WORK REQUIRED »
Exactly as written, write out the lines below from the first to the one containing "w.node_tree.nodes['Background'].inputs[1].default_value = 0.31", inclusive. Pictures do not belong in the copy.

%%

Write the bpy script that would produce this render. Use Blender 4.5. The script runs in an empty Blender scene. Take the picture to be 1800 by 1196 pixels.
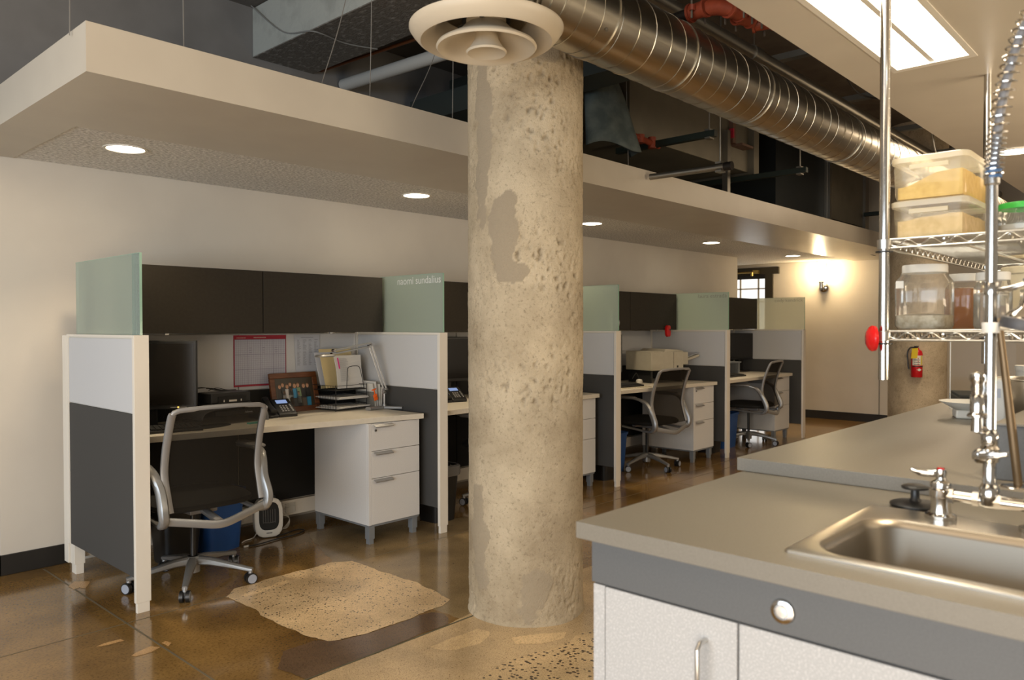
import bpy, bmesh, math, random
from mathutils import Vector, Matrix, noise
random.seed(7)
S = bpy.context.scene
COL = S.collection
PI = math.pi
R = math.radians

# ------------------------------------------------------------------ camera
cd = bpy.data.cameras.new('camera'); cam = bpy.data.objects.new('camera', cd); COL.objects.link(cam)
yaw, pitch, roll = 0.7463, 0.0172, -0.0015
F = Vector((math.cos(yaw)*math.cos(pitch), math.sin(yaw)*math.cos(pitch), -math.sin(pitch)))
Rt = F.cross(Vector((0, 0, 1))).normalized(); Up = Rt.cross(F)
R2 = Rt*math.cos(roll)+Up*math.sin(roll); U2 = -Rt*math.sin(roll)+Up*math.cos(roll)
m = Matrix((R2, U2, -F)).transposed().to_4x4(); m.translation = Vector((0, 0, 1.27))
cam.matrix_world = m
cd.sensor_width = 36; cd.lens = 36*1361/1800; cd.clip_start = 0.05
cd.dof.use_dof = True; cd.dof.focus_distance = 4.3; cd.dof.aperture_fstop = 5.0
S.camera = cam
# ------------------------------------------------------------------ world, lights, exposure
S.view_settings.view_transform = 'Standard'; S.view_settings.look = 'None'
S.view_settings.gamma = 1; S.view_settings.use_curve_mapping = False
S.view_settings.exposure = 0.09
w = bpy.data.worlds.new('world'); S.world = w; w.use_nodes = True
w.node_tree.nodes['Background'].inputs[0].default_value = (1.0, 0.83, 0.63, 1)
w.node_tree.nodes['Background'].inputs[1].default_value = 0.31

def area(name, loc, target, size, sy, power, color, spread=PI):
    l = bpy.data.lights.new(name, 'AREA'); l.shape = 'RECTANGLE'; l.size = size; l.size_y = sy
    l.energy = power; l.color = color; l.spread = spread
    o = bpy.data.objects.new(name, l); COL.objects.link(o); o.location = loc
    o.rotation_euler = (Vector(target)-Vector(loc)).to_track_quat('-Z', 'Y').to_euler()
    return o
area('window_daylight', (-3.6, .9, 1.35), (2, 2.8, 0.7), 6.2, 1.5, 228, (0.74, 0.87, 1.0))
area('room_ceiling_light', (-0.4, 1.2, 2.9), (2.2, 3.2, 0.5), 2.4, 1.2, 27, (1.0, 0.78, 0.54))
area('bounce_fill', (-1.2, 0.2, .5), (3.0, 2.2, 2.6), 2.4, 1.4, 56, (1.0, 0.78, 0.54))  # added unseen fill aimed upward, stands in for bounce onto the undersides
area('kitchen_bounce_fill', (3.4, -1.9, 1.0), (3.2, 0.6, 2.3), 2.0, .6, 64, (1.0, 0.80, 0.56))  # added unseen fill, throws bounce light up at the kitchen ceiling
area('kitchen_ceiling_fill', (2.4, -1.1, 2.15), (2.2, 0.3, 0.6), 2.2, 1.0, 14, (1.0, 0.82, 0.60))  # kitchen light out of view, set to lift the sink counter
area('aisle_ceiling_light', (7.5, 1.5, 2.6), (7.4, 2.4, 0), 3.0, 0.5, 46, (1.0, 0.78, 0.54))
area('kitchen_ceiling_fill', (4.6, 0.1, 2.12), (5.2, 3.6, 0.5), 2.6, 0.5, 19, (1.0, 0.80, 0.56))  # added fill under the kitchen ceiling, brightens the middle and far cubicles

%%

RESPONSE »
Write the bpy script that would produce this render. Use Blender 4.5. The script runs in an empty Blender scene. Take the picture to be 1800 by 1196 pixels.
import bpy, bmesh, math, random
from mathutils import Vector, Matrix, noise
random.seed(7)
S = bpy.context.scene
COL = S.collection
PI = math.pi
R = math.radians

# ------------------------------------------------------------------ camera
cd = bpy.data.cameras.new('camera'); cam = bpy.data.objects.new('camera', cd); COL.objects.link(cam)
yaw, pitch, roll = 0.7463, 0.0172, -0.0015
F = Vector((math.cos(yaw)*math.cos(pitch), math.sin(yaw)*math.cos(pitch), -math.sin(pitch)))
Rt = F.cross(Vector((0, 0, 1))).normalized(); Up = Rt.cross(F)
R2 = Rt*math.cos(roll)+Up*math.sin(roll); U2 = -Rt*math.sin(roll)+Up*math.cos(roll)
m = Matrix((R2, U2, -F)).transposed().to_4x4(); m.translation = Vector((0, 0, 1.27))
cam.matrix_world = m
cd.sensor_width = 36; cd.lens = 36*1361/1800; cd.clip_start = 0.05
cd.dof.use_dof = True; cd.dof.focus_distance = 4.3; cd.dof.aperture_fstop = 5.0
S.camera = cam
# ------------------------------------------------------------------ world, lights, exposure
S.view_settings.view_transform = 'Standard'; S.view_settings.look = 'None'
S.view_settings.gamma = 1; S.view_settings.use_curve_mapping = False
S.view_settings.exposure = 0.09
w = bpy.data.worlds.new('world'); S.world = w; w.use_nodes = True
w.node_tree.nodes['Background'].inputs[0].default_value = (1.0, 0.83, 0.63, 1)
w.node_tree.nodes['Background'].inputs[1].default_value = 0.31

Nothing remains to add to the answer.